Neither of Georgia's U.S. senators, Chambliss or Johnny Isakson, will join with Congressman John Barrow in calling for immediate changes in OSHA regulations, and needed changes. They produced a double-speak statement Thursday night, declining his invitation to sign on to legislative changes he has proposed.
Current laws require that every employer provide their workers with a place of employment that is free from recognized hazards that are causing or are likely to cause death or serious physical harm. The Department of Labor is allowed to conduct inspections and to issue citations and proposed penalties for alleged violations. The worst penalty authorized, however, is a misdemeanor....another problem in the sea of what is wrong. And inspections only take place when complaints are made.
That workers have to complain...forced to regulate their employers...appears to be the approach of current OSHA regulations. Or the a number of workers have to be sick at a plant before an inspection takes place, it seems. Too often, workers are not going to speak up for fear of losing their jobs, of course.
On Friday morning, Feb. 9, 2008, the day after the fires broke out at Imperial Sugar, the Savannah Business Journal called the regional OSHA office located in Savannah and made a Freedom of Information request for any OHSA reports regarding Imperial Sugar and any complaints filed by workers at the plant.
We were told that there were no recent OSHA inspections. The local director explained that manufacturers file quarterly reports on worker's wellness, and unless workers are getting sick, OSHA does not inspect a plant.
The local OSHA office had, however, received a complaint from an employee at the plant in November 2007, three months before the explosion, about conditions at the plant.
OSHA is required to investigate complaints. It stated that it had done so, and there were no violations cited. It provided us with a picture that had been sent by the employee of old wooden floor beams, as one thing that the employee was concerned about.
The plant has had a number of fires over the past few years, fires that started for a number of reasons, according to the CSB, and because none of them resulted in a major explosion, and all of the fires were able to be extinquished, the company was lulled into a state of complacency.
That's another problem in the issue of industrial safety. Many of the fire protection regulations of the state and federal government are supposed to be carried out and enforced by the local fire chief. Just how do we all see that playing out in Port Wentworth?
Congressman Barrow appears to be the lone voice in Georgia seeking to force OSHA to put in place the recommendations of the CSB, made in 2006, to improve the standards for industrial dust procedures.

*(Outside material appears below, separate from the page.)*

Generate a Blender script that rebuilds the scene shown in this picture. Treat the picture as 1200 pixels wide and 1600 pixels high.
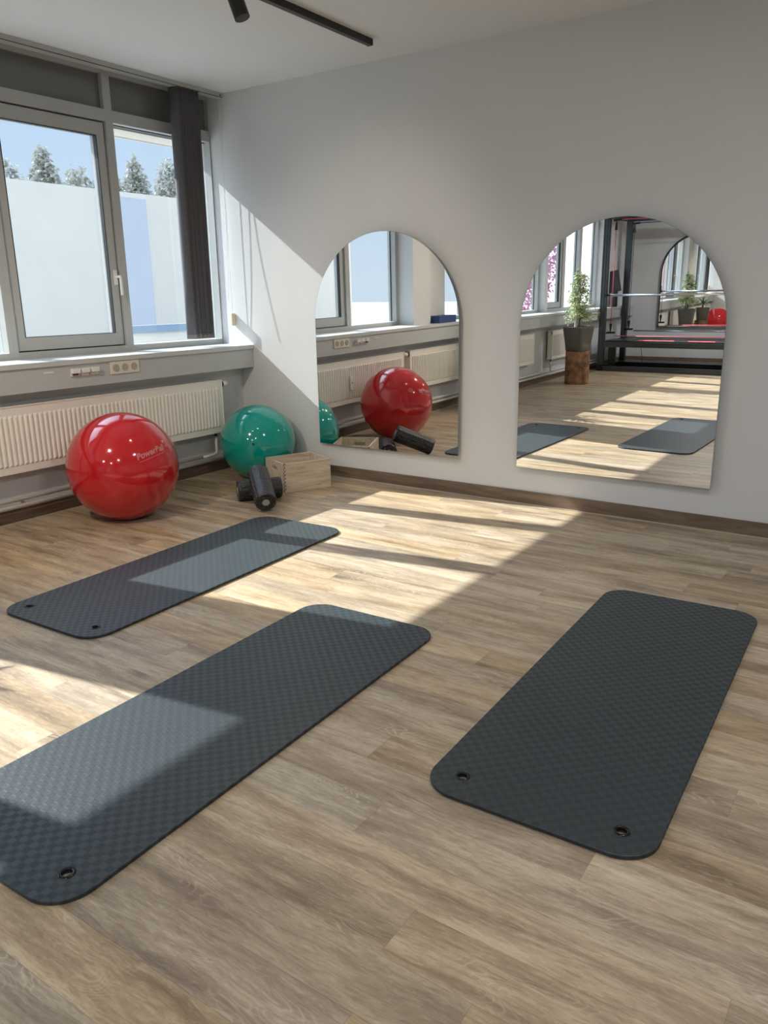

But enforcement of standards and penalties for managers who allow workers to stand in dust inches deep is also sorely needed.
We learned this week from the CSB that a notice was sent out in October 2007, four months before the explosion at Imperial Sugar, to manufacturers emphazing the hazards of industrial dust, which was supposed to have been reviewed with workers.
Perhaps it was that directive that caused a worker at Imperial Sugar to file a complaint with OSHA. We'll never know.